Vernetzung statt Doppelstrukturen
Das neue Drohnenabwehrzentrum soll auch dazu dienen, „Doppelstrukturen“ abzuschaffen, sagte Bayerns Innenminister am Freitag in der Pressekonferenz. Nun haben die fünf norddeutschen Bundesländer gerade erst ein „Kompetenzcluster Drohnenabwehr“ vereinbart. Hamburgs Innensenator Andy Grote erklärte, dabei handle es sich anders als beim Abwehrzentrum nicht um eine „operative“ Einrichtung, sondern um eine „Austauschplattform“. Und: „Wir brauchen überall Vernetzung.“
Bei einem Auftakttreffen Anfang November sei beispielsweise aufgefallen, dass ein Gesetz fehle, das den Betreibern von Einrichtungen der kritischen Infrastruktur die technische Drohnenabwehr erlaube. Daraus sei ein Antrag an den Bundesrat entstanden, der daraufhin anregte, diesen Punkt noch in das neue Kritis-Dachgesetz aufzunehmen. Dafür sei es aber wahrscheinlich zu spät, so Herrmann.

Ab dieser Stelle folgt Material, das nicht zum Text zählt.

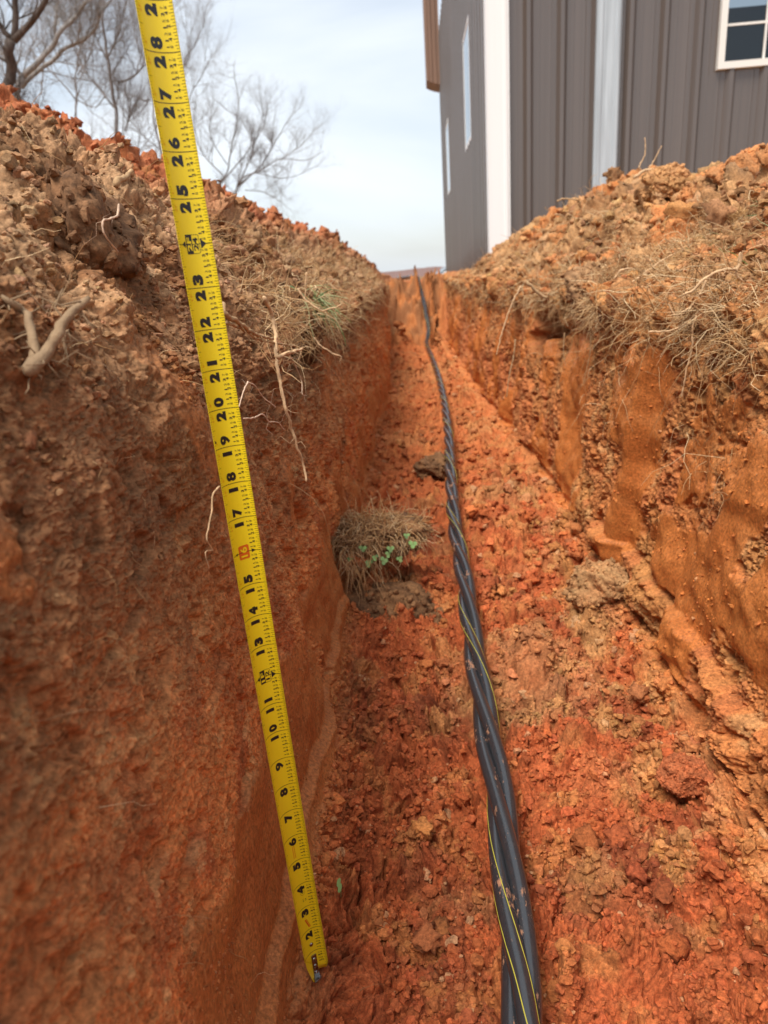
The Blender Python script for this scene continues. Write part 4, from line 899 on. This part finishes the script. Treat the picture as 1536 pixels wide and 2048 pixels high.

Nicht äußern konnte sich an dieser Stelle sein Parteifreund, Bundesinnenminister Alexander Dobrindt, der zu einer Sitzung des Bundestags in Berlin abgereist war. Am Vortag hatte er vor dem Tagungsort, dem Bremer Parkhotel, demonstrieren lassen, wie die Bundespolizei eine Drohne abfangen kann. Dem Vernehmen nach hatte er seine Drohnenshow nicht mit den Innenminister:innen der Länder abgesprochen.
Seine Pressestelle schrieb am Freitag, „viele Drohnenflüge zielen nicht primär auf direkte Angriffe, sondern auf Verunsicherung“. Dabei ist es Dobrindt, der zuverlässig angsteinflößende und damit verunsichernde Bilder evoziert. So hatte er im September von „Drohnenschwärmen“ über Schleswig-Holstein gesprochen, auch von einer „Mutterdrohne“ war die Rede, was die Landesinnenministerin beides öffentlich später weder bestätigte noch dementierte.